The embodiments described herein may be employed using software, hardware, or a combination of software and hardware to implement and perform the systems and methods disclosed herein. Although specific devices have been recited throughout the disclosure as performing specific functions, one of skill in the art will appreciate that these devices are provided for illustrative purposes, and other devices may be employed to perform the functionality disclosed herein without departing from the scope of the disclosure.

This disclosure describes some embodiments of the present technology with reference to the accompanying drawings, in which only some of the possible embodiments were shown. Other aspects may, however, be embodied in many different forms and should not be construed as limited to the embodiments set forth herein. Rather, these embodiments were provided so that this disclosure was thorough and complete and fully conveyed the scope of the possible embodiments to those skilled in the art.

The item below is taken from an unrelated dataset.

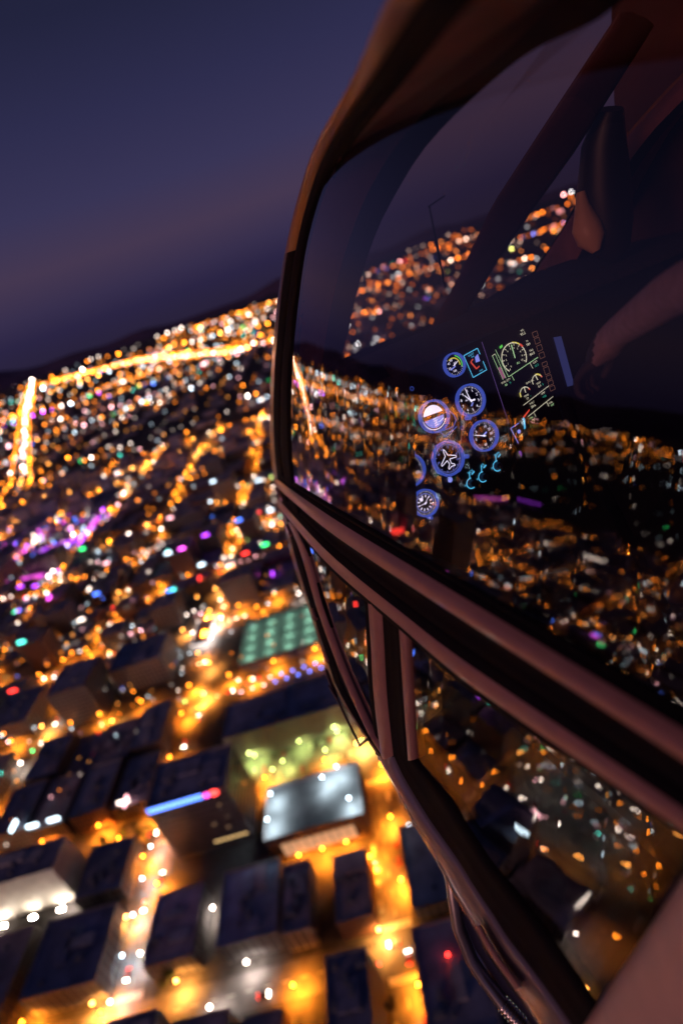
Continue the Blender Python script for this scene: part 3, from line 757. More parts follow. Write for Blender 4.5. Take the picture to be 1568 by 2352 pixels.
# centre line of the windshield
Cn = [Vector((1.2, 1.42 * (1 - t) ** 0 * (.72 + .0) + 0, 0)) for t in [0]]
def cline(t): # t 0 top .. 1 bottom
    return Vector((1.2, .62 + 1.44 * (1 - (1 - t) ** 1.6) * 1.0, .40 - .82 * t ** 1.25))
CL = [cline(k / 31) for k in range(32)]
def arc(a, c, n, bul=1.0): # rim a -> centre c: rounded in plan
    out = []
    for k in range(n + 1):
        s = k / n; e = sin(s * pi / 2)
        out.append(Vector((a[0] + (c[0] - a[0]) * s, a[1] + (c[1] - a[1]) * e, a[2] + (c[2] - a[2]) * e)))
    return out
ws = MB(); rows = []
for r, c in zip(R_, CL):
    l = arc(r, c, 12); rows.append(l + [mir(p) for p in l[-2::-1]])
ws.grid(rows); part(ws, 'windshield', ws_m)
# centre post of the windshield
pc1 = [(1415, 35), (1270, 255), (1130, 470), (1050, 640), (960, 800)]; pc2 = [(1500, 60), (1330, 330), (1215, 490), (1135, 610), (1040, 770)]
def hitplane(px, py, p0, n):
    d = hray(px, py); return d * (p0.dot(n) / d.dot(n))
cp0, cpn = Vector((1.2, 1.5, .0)), Vector((1, .0, 0))
def postpt(px, py): # a slanting plane through the middle of the windshield
    return hitplane(px, py, Vector((1.2, 1.55, -.05)), Vector((.35, 1, .95)).normalized())
def ipol(pts, n):
    out = []
    for k in range(n):
        s = (len(pts) - 1) * k / (n - 1); i = min(int(s), len(pts) - 2); t = s - i; out.append((pts[i][0] * (1 - t) + pts[i + 1][0] * t, pts[i][1] * (1 - t) + pts[i + 1][1] * t))
    return out
po = MB(); rows = []
for a, b in zip(ipol(pc1, 24), ipol(pc2, 24)):
    A_, B_ = postpt(*a), postpt(*b); n_ = Vector((-.4, -.8, .3)).normalized()
    rows.append([A_, A_.lerp(B_, .08) + n_ * .012, A_.lerp(B_, .3) + n_ * .02, A_.lerp(B_, .7) + n_ * .016, A_.lerp(B_, .92) + n_ * .008, B_, B_ - n_ * .04, A_ - n_ * .04])
po.grid(rows, 0, True); part(po, 'windshield_post', mat('post_trim', (.11, .035, .045), .6, noise=.15, scale=18))

# rails under the big window
A1 = [(640, 1096), (655, 1106), (772, 1180), (930, 1272), (1100, 1371), (1463, 1583), (1640, 1685), (1900, 1830)]; A2 = [(640, 1120), (656, 1135), (772, 1237), (930, 1344), (1100, 1452), (1463, 1678), (1640, 1790), (1900, 1950)]
B1 = [(640, 1133), (657, 1150), (772, 1262), (930, 1385), (1100, 1506), (1463, 1742), (1640, 1860), (1900, 2030)]; B2 = [(648, 1180), (664, 1196), (772, 1322), (930, 1458), (1100, 1605), (1463, 1850), (1640, 1965), (1900, 2140)]
nR = 40
cA1, cA2, cB1, cB2 = [crv(c, nR) for c in (A1, A2, B1, B2)]
rl = ridge(cA1, cA2, .024, 0, None, .02, 14, 1, (2, 5, 1)); ridge(cB1, cB2, .02, 0, rl, .02, 14, 1, (3, 6, 1)); ridge(cA2, cB1, -.012, 1, rl, .03, 4)  # black on the ridge flanks stands for shade; the groove is seal
ridge(crv([(p[0], p[1] - 8) for p in A1], nR), cA1, .001, 1, rl, .02, 2)
part(rl, 'window_rail', [paint, dark])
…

Although specific embodiments are described herein, the scope of the technology is not limited to those specific embodiments. One skilled in the art will recognize other embodiments or improvements that are within the scope and spirit of the present technology. Therefore, the specific structure, acts, or media are disclosed only as illustrative embodiments. The scope of the technology is defined by the following claims and any equivalents therein.

Claims

1. A method of performing upscaling, the method comprising:

parsing an input video;

breaking the input video into individual frames;

performing upscaling on the individual frames to produce upscaled frames; and

stitching the upscaled frames together to produce an upscaled video.